Stephen Fry’s Lady Bracknell presides over merrily queered comedy

Stephen Fry as Lady Bracknell
All steel and curls … Stephen Fry in The Importance of Being Earnest. Photograph: Marc Brenner
 

Oscar Wilde’s comedy was, he said, “written by a butterfly, for butterflies”. Real life may threaten: the mercenary Victorian marriage market and cruel policing of desire that bit Wilde himself so savagely after the 1895 premiere. But the play holds us in a giddy bubble, and Max Webster’s shameless production merrily queers the comedy, shoving subtext from the shadows.
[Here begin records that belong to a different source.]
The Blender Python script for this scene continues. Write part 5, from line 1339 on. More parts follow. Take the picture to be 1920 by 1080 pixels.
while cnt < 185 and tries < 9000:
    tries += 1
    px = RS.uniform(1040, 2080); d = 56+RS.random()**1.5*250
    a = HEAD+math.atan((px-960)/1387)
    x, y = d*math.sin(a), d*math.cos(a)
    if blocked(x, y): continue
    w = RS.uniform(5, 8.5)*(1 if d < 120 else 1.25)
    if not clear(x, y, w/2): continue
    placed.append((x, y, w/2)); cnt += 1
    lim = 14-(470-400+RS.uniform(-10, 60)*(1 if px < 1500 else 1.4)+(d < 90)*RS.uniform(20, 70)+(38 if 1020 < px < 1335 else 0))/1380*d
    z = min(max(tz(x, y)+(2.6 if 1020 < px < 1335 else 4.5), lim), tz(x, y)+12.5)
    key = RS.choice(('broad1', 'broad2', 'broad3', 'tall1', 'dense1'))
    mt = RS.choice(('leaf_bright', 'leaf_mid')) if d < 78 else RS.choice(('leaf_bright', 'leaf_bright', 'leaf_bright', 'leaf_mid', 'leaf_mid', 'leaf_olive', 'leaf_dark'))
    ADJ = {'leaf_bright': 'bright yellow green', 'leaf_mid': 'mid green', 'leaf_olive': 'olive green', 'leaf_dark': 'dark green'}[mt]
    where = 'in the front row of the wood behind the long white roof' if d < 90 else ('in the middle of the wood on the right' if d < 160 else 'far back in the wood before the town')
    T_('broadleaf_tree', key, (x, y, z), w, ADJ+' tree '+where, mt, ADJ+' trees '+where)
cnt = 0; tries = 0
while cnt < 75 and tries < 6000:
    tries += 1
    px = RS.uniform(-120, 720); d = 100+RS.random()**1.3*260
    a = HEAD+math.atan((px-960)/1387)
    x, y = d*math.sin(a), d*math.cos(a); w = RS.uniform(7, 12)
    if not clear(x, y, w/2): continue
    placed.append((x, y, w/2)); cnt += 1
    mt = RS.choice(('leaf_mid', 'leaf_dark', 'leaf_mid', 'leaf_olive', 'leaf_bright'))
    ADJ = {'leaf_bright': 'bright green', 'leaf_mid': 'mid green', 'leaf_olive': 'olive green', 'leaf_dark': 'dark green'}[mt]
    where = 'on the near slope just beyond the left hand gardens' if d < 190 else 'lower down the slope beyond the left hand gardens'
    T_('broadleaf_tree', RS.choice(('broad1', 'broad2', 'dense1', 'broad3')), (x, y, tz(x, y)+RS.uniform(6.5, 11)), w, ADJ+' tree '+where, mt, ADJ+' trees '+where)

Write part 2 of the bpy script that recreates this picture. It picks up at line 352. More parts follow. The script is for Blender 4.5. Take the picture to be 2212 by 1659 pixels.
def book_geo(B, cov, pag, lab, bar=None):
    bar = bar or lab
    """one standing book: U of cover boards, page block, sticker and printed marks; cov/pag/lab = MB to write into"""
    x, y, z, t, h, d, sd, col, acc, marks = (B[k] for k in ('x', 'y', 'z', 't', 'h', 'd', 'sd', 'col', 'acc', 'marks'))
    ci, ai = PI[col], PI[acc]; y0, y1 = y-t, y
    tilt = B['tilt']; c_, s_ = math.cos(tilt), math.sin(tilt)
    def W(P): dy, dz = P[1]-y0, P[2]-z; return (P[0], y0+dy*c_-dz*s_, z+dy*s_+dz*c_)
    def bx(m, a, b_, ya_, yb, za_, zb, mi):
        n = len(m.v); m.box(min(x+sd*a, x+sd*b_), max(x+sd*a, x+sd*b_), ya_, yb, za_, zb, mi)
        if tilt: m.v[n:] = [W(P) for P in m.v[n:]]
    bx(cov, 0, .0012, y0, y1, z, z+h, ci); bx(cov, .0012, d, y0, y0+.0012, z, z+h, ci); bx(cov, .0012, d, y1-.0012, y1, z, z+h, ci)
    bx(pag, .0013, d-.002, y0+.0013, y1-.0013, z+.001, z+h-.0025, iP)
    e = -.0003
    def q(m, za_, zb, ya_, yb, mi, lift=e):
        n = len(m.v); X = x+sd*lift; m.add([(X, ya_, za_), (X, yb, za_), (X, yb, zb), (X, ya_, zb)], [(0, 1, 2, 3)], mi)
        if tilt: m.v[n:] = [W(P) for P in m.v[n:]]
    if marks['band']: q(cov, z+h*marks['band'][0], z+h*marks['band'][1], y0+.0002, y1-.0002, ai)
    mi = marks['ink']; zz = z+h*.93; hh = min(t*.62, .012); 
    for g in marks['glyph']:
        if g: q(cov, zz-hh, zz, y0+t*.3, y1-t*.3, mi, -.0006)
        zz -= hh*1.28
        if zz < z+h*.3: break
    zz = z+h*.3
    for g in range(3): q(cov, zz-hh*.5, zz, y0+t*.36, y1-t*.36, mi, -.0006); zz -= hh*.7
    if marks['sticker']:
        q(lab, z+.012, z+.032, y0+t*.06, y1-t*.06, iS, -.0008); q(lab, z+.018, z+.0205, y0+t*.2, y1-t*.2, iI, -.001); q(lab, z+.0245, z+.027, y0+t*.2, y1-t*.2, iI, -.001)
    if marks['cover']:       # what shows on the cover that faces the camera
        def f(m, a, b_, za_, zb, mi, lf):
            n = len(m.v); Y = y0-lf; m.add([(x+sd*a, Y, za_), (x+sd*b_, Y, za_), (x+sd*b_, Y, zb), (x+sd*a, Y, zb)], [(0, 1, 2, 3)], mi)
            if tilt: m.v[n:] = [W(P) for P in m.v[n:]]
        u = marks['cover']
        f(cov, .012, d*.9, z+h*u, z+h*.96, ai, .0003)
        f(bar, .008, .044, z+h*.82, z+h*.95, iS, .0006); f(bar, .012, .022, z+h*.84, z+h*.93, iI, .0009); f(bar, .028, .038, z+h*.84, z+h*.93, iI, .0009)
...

First seen at the National Theatre last winter, it hits the West End with an entirely new cast. Following the granite Sharon D Clarke as Lady Bracknell comes Stephen Fry, plumptiously upholstered in deep purple and emerald and crowned by imperious steel-grey curls. It can be galling when male actors take prime female roles, but the casting suits this super-gay reading.

If the romcom plot is straight as a die, the thoughts are queer as can be. The heart, among other organs, wants what it wants, and Webster sets everyone scampering around the stage in frisky agitation. Eyes fluttering, touches lingering, quick fondle of a statue. People sigh “darling” in an ardent polyamorous tangle.